いうまでもなく、その要因は1979年に始まった「一人っ子政策」にある。子供を1人しか生めないのなら、将来自分たちの面倒を見てくれる可能性の高い男子を欲しがる傾向が強い。とりわけ農村部では、伝統的に嫡子を重視する考え方が顕著となっている。
もちろん産み分けは難しく、実際には女子とわかった途端に堕胎してしまうケースもあるため、自然の摂理から外れた男女比率となってしまうのである。
ところが、おかしなことに、都市部では女性の数が男性よりも多いという逆転現象が見られる。というのも、都市部には農村から女性が集まってきて戻らない一方、農村部出身の男性は都市部の学校に通ったり、仕事をしたりしても、やがて農村に戻ることが多いためだ。

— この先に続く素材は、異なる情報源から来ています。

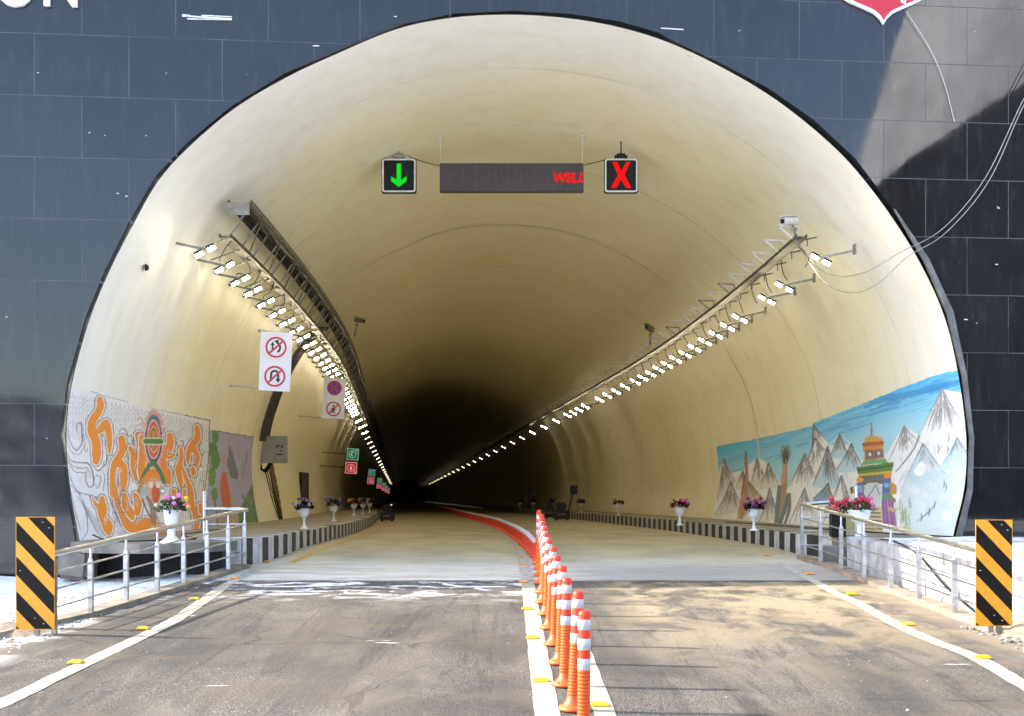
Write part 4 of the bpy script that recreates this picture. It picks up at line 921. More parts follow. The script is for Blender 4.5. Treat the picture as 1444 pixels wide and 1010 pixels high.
# ------------------------------------------------------------------ bollards
def bollard_proto():
    root = empty('bollard', (0,0,0), 'x', 'bollard', 'tall orange and white lane bollards')
    mb = MB(); pr = [(.0,0),(.105,0),(.108,.012),(.10,.022),(.075,.034),(.052,.06),(.044,.09)]
    mb.lathe(pr, 24); 
    for k in range(3):
        a = k*2.1+.5; mb.lathe([(0,.032),(.012,.032),(.012,.024)], 8, c=(.085*math.cos(a), .085*math.sin(a), .0))
    mb.build('base', M['amber'], root)
    pr = []
    for i in range(17): z = .08+i*.0213; pr += [(.0425,z), (.0425,z+.015), (.0412,z+.017), (.0412,z+.0205)]
    mb = MB(); mb.lathe(pr+[(.042,.43)], 20); mb.build('ribbed_lower_tube', M['amber'], root)
    mb = MB(); mb.lathe([(.042,.43),(.042,.755),(.040,.768),(.032,.778),(.018,.782),(0,.783)], 24); mb.build('upper_tube', M['orange'], root)
    for z0, z1 in ((.44,.505),(.555,.62),(.67,.73)):
        mb = MB(); mb.lathe([(.042,z0),(.0435,z0+.001),(.0435,z1-.001),(.042,z1)], 24); mb.build('reflective_band', M['refl'], root)
    return root
bp = bollard_proto()
TB = [(.41,7.35),(.395,8.35),(.378,9.2),(.38,10.15),(.365,11.1),(.352,12.1),(.350,13.1),(.342,14.1),(.355,15.1),(.362,16.1),(.370,17.1),(.378,18.0),(.388,18.9),(.398,19.8)]
for i, (x, y) in enumerate(TB):
    loc = (x, y, rz(y)+.004); lab = f'tall orange bollard with three white bands, {ORD[i]} in the row'
    if i == 0: bp.location = loc; bp['label'] = lab; c = bp
    else: c = clone(bp, loc, lab)
    lean = random.uniform(.02, .055) if i else .01
    c.rotation_euler = (random.uniform(-.015,.015), lean, random.uniform(0, 6))
    # turning about z after leaning would swing the lean: keep the lean towards +x
    c.scale = (.87,.87,1.0); c.rotation_mode = 'XYZ'; q = Matrix.Rotation(lean, 3, 'Y') @ Matrix.Rotation(random.uniform(0, 6), 3, 'Z'); c.rotation_euler = q.to_euler()
root = empty('low_bollard', (0,0,0), 'x', 'bollard', 'low red lane posts winding into the tunnel')
mb = MB(); mb.lathe([(0,0),(.09,0),(.085,.02),(.045,.05),(.038,.09),(.038,.235)], 12); mb.build('body', M['redorange'], root)
mb = MB(); mb.lathe([(.038,.235),(.040,.237),(.040,.285),(.032,.300),(0,.303)], 12); mb.build('reflective_band', M['refl'], root)
y = 20.5; first = True; k = 0
lowlab = 'low red post with white collar in the continuous row winding into the tunnel'
while y < 112:
    off = float(np.interp(y, [20.5, 24, 32, 47, 78, 120], [.36, .24, .15, .2, .45, .6])); loc = (cshift(y)+off, y, rz(y)+.004)
    if first: root.location = loc; root['label'] = lowlab; first = False
    else: clone(root, loc, lowlab)
    y += .62 if y < 40 else (.9 if y < 70 else 1.3)

# ------------------------------------------------------------------ railings
def railing(posts, corner, side, label):
    """posts: list of (ground point, top z) from far to near; corner: tall post point"""
    root = empty('railing', posts[0][0], label, 'railing'); o0 = posts[0][0]
    T = lambda p: Vector(p)-o0
    tops = [Vector((p.x, p.y, z)) for p, z in posts]; end = tops[-1]+(tops[-1]-tops[-2])*.12
    mb = MB(); A = T(tops[0]-(tops[1]-tops[0])*.12); mb.tube([A, T(end)], .026, 14); mb.tube([A, A+Vector((.001,0,-.03))], .024, 10)
    mb.build('handrail', M['steel'], root)
    for i, (p, z) in enumerate(posts):
        h = z-p.z; mb = MB()
        mb.box(T(Vector((p.x, p.y, p.z+h*.39))), (.052, .052, h*.78), bev=.005); pst = mb.build('post', M['steelpost'], root)
        mb = MB(); mb.tube([T(Vector((p.x, p.y, p.z+h*.77))), T(Vector((p.x, p.y, z-.01)))], .0125, 10); mb.lathe([(.02,0),(.02,.012),(.013,.018)], 12, c=T(Vector((p.x, p.y, p.z+h*.78)))); mb.build('spindle', M['steel'], pst)
    for k in (.24, .50, .74):
        a = posts[0][0].lerp(tops[0], k); b_ = posts[-1][0].lerp(tops[-1], k); e_ = b_+(b_-posts[-2][0].lerp(tops[-2], k))*.12
        mb = MB(); prev = None
        for (p, z) in posts:
            q = p.lerp(Vector((p.x, p.y, z)), k)
            if prev is not None: mb.tube([T(prev), T(q)], .0105, 8)
            prev = q
        mb.tube([T(prev), T(e_)], .0105, 8); mb.build('lower_rail', M['steel'], root)
    # return rail to the tall ball-topped post
    cp, ctop, crail = corner
    mb = MB(); mb.tube([T(cp), T(Vector((cp.x, cp.y, ctop)))], .028, 12); mb.lathe([(.0,.06),(.02,.055),(.032,.035),(.032,.025),(.02,.004),(.03,0)], 14, c=T(Vector((cp.x, cp.y, ctop)))); mb.build('tall_post', M['steel'], root)
    mb = MB(); mb.tube([T(tops[0]), T(Vector((cp.x, cp.y, crail)))], .028, 12); mb.build('return_handrail', M['steel'], root)
    for k in (.24, .50, .74):
        a = posts[0][0].lerp(tops[0], k); b_ = cp.lerp(Vector((cp.x, cp.y, crail)), k); mb = MB(); mb.tube([T(a), T(b_)], .0105, 8); mb.build('return_rail', M['steel'], root)
    return root
def rail_posts(px, d_far, d_near, X_far, X_near, top_far, top_near, extra=()):
    # px: image abscissa of each post; the line of posts is straight in plan
    out = []
    for u in px:
        k = (u-CX)/F; # X = k*d, X = Xf+(d-df)*m
        m_ = (X_near-X_far)/(d_near-d_far); d = (X_far-m_*d_far)/(k-m_); X = k*d; t = (d-d_far)/(d_near-d_far)
        z = rz(d)+.03; v_top = top_far[1]+(top_near[1]-top_far[1])*(u-top_far[0])/(top_near[0]-top_far[0])
        out.append((Vector((X, d, z)), CZ+(HV-v_top)*d/F))
    return out
lp = rail_posts([345,322,292,259,222,178,128,72], 18.3, 13.0, -3.84, -4.30, (345,719), (128,769))
railing(lp, (Vector((-4.42, 18.35, rz(18.3)-.02)), CZ+.06, CZ-.14), -1, 'stainless steel railing on the left of the road with ball topped corner post')
rp = rail_posts([1131,1157,1186,1218,1256,1296,1346,1388], 20.0, 13.0, 4.55, 4.51, (1131,711), (1346,768))
railing(rp, (Vector((5.38, 19.95, rz(19.9)-.02)), CZ+.16, CZ-.02), 1, 'stainless steel railing on the right of the road with ball topped corner post')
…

そうなると、都市部では数少ない男性に女性が殺到するという状況が生まれ、実質「一夫多妻状態」になっている。もちろん、中国では重婚が認められておらず、誇張した言い方ではあるが、それでも資金力があって地位もある男性には多くの女性がアプローチしてくるというのだ。
その結果、都市部では、結婚できない(しない)女性が溢れることになる。
かたや農村部では限られた1人の女性を巡って激しい争奪戦競争が繰り広げられ、今や中国では、都市と農村との間で男女比の二極化現象が起きている格好だ。
中国では、都市と農村の所得格差が叫ばれて久しいが、それを解消しない限り、こうした異常事態に歯止めはかからないだろう。